As BIV News reported in 2015, the mine was just small enough not to trigger an environmental review under the BC Environmental Assessment Act, which meant it was not subjected to the scrutiny, oversight or duty to consult First Nations that a larger mine would have been.

The mine had no tailings pond. Tailings were simply dumped into a "glory hole" -- a depression created when the workings from an old underground mine break through the surface. Heavy rain and a failed sump pump resulted in flooding that spilled water and tailings effluent into local waterways The mine continues to pollute local fish-bearing streams, Innes said.

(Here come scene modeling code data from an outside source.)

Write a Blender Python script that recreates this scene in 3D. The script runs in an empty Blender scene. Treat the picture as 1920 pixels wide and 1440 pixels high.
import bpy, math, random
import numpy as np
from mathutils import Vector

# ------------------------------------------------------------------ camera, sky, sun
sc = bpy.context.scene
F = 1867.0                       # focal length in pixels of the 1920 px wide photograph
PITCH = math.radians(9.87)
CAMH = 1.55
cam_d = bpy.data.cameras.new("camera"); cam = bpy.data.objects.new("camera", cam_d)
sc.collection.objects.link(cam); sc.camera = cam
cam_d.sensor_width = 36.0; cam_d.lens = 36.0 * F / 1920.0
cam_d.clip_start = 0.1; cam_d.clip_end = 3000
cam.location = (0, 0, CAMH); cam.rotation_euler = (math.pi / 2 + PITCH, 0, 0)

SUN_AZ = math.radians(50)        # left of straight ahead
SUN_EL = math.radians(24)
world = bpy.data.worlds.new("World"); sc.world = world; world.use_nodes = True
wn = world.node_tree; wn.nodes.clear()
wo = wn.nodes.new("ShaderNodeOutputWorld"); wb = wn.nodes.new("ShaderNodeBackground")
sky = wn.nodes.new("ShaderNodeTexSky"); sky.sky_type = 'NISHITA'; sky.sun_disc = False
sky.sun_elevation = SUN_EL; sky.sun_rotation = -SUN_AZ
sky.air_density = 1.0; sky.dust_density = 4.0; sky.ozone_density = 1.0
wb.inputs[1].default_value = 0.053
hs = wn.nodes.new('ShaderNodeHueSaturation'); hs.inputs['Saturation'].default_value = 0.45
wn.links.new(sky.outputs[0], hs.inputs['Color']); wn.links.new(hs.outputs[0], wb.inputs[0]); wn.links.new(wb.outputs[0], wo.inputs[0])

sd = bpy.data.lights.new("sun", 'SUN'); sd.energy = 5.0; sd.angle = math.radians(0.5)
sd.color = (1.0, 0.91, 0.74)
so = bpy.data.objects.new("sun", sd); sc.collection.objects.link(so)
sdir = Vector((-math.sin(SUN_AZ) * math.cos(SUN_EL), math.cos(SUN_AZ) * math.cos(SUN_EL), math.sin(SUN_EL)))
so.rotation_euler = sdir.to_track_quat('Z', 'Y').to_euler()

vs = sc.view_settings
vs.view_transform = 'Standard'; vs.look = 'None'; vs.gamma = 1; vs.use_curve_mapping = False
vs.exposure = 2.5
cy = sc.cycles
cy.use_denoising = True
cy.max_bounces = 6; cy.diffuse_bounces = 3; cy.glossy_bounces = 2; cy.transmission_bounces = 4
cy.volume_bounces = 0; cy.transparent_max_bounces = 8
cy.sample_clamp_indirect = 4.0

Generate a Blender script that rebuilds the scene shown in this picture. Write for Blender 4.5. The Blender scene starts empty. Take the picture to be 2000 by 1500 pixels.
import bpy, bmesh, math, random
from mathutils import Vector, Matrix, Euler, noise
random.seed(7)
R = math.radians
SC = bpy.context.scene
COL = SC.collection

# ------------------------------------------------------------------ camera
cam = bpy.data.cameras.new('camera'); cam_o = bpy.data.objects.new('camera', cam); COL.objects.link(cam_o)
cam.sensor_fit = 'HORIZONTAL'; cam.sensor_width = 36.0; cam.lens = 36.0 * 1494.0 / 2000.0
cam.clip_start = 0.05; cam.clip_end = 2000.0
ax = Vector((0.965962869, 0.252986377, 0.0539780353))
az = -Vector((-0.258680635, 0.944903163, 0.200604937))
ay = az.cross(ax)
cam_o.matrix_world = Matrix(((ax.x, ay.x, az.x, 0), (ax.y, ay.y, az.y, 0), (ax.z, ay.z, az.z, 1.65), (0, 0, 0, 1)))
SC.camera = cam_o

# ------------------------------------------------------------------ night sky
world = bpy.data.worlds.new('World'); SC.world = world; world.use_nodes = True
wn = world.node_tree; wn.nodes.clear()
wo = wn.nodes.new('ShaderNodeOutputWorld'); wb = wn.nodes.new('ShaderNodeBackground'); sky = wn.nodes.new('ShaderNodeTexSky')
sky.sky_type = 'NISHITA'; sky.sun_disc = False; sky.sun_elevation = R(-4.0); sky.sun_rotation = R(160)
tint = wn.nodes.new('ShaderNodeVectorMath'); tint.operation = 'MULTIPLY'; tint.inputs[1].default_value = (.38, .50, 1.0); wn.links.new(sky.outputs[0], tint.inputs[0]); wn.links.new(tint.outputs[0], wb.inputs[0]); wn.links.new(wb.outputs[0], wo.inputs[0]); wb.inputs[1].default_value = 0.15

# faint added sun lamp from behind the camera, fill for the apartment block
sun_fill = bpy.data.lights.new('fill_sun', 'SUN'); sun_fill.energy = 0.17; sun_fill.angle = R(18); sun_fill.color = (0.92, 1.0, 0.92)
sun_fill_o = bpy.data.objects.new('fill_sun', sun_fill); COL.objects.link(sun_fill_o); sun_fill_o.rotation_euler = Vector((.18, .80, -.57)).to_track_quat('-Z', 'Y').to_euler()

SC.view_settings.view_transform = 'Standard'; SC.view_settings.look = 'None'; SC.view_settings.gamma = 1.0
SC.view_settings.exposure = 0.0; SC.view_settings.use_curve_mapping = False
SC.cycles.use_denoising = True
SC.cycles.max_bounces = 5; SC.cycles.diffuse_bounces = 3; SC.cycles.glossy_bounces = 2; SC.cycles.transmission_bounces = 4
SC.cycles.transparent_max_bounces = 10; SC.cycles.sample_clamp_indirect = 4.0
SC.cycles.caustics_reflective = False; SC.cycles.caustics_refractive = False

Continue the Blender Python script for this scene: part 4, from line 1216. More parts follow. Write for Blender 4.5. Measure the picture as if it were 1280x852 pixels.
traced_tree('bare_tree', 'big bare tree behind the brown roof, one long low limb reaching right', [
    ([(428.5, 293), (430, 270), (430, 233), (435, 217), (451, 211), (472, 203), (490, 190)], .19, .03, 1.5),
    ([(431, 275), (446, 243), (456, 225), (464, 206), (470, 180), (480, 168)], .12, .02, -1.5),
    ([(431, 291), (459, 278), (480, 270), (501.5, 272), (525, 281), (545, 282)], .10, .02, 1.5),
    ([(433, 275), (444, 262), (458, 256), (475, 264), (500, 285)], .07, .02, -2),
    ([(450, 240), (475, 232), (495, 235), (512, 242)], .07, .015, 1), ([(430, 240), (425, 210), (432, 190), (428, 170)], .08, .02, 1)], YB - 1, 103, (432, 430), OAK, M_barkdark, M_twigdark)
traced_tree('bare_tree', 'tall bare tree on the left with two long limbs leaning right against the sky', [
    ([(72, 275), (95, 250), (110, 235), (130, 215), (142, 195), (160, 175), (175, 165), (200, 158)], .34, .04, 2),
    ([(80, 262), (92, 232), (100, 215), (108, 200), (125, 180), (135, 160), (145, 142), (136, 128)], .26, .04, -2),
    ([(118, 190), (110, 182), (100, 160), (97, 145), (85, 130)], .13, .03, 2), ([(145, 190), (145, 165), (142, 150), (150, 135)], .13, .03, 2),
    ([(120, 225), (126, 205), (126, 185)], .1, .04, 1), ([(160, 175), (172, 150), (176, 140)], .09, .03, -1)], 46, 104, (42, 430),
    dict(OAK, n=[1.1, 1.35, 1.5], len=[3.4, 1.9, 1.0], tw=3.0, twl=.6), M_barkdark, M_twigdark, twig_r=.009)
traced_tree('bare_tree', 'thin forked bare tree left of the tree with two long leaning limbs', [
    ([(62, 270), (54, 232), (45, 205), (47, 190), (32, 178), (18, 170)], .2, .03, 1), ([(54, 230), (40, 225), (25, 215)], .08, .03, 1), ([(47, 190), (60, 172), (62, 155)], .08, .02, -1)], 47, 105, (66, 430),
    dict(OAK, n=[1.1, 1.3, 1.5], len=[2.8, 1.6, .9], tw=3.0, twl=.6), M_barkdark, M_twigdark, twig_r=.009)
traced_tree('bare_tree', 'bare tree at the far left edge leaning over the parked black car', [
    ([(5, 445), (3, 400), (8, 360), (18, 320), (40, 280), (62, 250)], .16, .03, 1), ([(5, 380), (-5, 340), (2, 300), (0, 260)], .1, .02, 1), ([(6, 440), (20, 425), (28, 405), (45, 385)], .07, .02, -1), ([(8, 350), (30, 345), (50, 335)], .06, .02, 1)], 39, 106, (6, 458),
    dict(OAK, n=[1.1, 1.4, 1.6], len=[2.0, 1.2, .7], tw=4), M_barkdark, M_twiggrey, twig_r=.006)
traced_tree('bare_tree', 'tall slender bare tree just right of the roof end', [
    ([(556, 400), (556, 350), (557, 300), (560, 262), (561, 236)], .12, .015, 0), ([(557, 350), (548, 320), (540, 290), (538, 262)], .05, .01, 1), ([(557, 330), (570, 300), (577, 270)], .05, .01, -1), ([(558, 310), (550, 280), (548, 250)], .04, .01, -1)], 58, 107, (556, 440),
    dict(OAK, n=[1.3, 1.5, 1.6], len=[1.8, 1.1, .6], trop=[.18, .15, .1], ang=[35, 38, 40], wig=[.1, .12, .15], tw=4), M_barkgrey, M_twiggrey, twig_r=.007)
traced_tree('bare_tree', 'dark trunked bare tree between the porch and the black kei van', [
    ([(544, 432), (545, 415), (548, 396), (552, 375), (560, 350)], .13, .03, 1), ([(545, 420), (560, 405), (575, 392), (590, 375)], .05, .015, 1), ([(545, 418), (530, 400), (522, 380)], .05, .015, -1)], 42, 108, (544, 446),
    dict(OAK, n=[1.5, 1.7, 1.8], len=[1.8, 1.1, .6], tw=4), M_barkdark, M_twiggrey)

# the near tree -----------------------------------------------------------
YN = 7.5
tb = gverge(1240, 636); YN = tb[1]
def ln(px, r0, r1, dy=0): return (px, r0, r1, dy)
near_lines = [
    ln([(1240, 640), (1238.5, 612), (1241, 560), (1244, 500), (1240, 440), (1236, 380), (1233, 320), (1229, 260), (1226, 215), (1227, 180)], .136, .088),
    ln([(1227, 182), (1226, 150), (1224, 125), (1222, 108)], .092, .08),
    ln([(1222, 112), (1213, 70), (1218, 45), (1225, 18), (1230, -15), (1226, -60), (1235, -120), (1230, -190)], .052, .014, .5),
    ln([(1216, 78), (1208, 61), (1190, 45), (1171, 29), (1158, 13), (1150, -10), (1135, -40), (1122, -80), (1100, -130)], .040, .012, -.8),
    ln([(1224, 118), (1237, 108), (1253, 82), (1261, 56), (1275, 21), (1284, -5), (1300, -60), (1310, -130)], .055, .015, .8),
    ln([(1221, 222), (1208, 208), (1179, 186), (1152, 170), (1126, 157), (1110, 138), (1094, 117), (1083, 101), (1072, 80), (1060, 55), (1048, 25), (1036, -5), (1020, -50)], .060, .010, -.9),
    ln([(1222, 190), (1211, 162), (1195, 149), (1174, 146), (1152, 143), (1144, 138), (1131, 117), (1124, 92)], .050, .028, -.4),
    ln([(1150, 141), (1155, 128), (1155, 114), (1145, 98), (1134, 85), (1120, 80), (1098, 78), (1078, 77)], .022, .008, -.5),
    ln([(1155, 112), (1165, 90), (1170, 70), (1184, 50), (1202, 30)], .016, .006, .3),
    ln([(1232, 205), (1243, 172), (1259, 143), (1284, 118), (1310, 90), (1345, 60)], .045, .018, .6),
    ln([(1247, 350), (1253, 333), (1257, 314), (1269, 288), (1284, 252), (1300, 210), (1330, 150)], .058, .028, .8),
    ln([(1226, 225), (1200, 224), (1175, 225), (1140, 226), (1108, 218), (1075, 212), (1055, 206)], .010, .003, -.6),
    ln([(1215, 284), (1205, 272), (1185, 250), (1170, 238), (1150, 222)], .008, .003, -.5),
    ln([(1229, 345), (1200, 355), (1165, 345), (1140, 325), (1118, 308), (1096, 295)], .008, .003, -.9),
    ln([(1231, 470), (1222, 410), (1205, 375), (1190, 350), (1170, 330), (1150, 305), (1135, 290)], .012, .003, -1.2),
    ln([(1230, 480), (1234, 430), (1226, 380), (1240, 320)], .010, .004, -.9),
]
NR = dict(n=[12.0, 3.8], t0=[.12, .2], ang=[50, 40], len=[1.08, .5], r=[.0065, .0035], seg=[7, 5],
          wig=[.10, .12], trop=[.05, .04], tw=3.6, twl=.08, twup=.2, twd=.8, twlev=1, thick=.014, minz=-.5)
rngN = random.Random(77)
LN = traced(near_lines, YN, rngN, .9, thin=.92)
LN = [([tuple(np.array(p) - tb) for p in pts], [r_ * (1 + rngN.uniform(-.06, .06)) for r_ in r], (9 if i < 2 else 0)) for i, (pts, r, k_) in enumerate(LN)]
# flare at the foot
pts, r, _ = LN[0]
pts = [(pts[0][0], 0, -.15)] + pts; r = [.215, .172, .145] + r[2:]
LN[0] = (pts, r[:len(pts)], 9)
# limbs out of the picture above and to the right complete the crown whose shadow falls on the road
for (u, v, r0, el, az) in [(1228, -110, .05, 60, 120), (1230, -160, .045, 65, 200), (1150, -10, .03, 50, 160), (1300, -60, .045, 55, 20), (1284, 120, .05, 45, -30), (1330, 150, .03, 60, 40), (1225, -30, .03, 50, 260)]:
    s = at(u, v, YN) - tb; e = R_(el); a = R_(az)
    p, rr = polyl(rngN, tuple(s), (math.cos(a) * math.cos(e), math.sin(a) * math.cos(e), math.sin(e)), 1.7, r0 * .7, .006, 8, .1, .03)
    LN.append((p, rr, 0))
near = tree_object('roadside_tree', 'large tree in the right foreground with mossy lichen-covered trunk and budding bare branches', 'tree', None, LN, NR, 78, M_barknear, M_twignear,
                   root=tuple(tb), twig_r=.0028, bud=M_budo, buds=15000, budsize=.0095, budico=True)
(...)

"The Gitxaala has been living with the consequences of bad mining for years," Innes said.

She added that the legal challenge is not about the Yellow Giant mine (also known as the Tel mine), but rather is intended to prevent any further such developments occurring without Gitxaala consent or knowledge.

"We have repeatedly called for an end to mining activities on Banks Island," Innes said. "This includes the granting of mineral rights on which these practices are founded upon."

The John Horgan government enshrined UNDRIP into B.C. law through the Declaration on the Rights of Indigenous Peoples Act (DRIPA). The Gitxaala will argue that granting mineral claims without the consent -- or even knowledge -- of the Gitxaala in their traditional territory is a violation of that act. They will also ask the court to order an amendment of the Mineral Tenure Act to bring it into compliance with DRIPA.

"Gitxaala asks the court to declare that DRIPA legally requires the B.C. government to consult and cooperate with Gitxaala (as well as other indigenous peoples) about measures necessary to bring the Mineral Tenure Act regime into consistency with UNDRIP," the legal backgrounder states.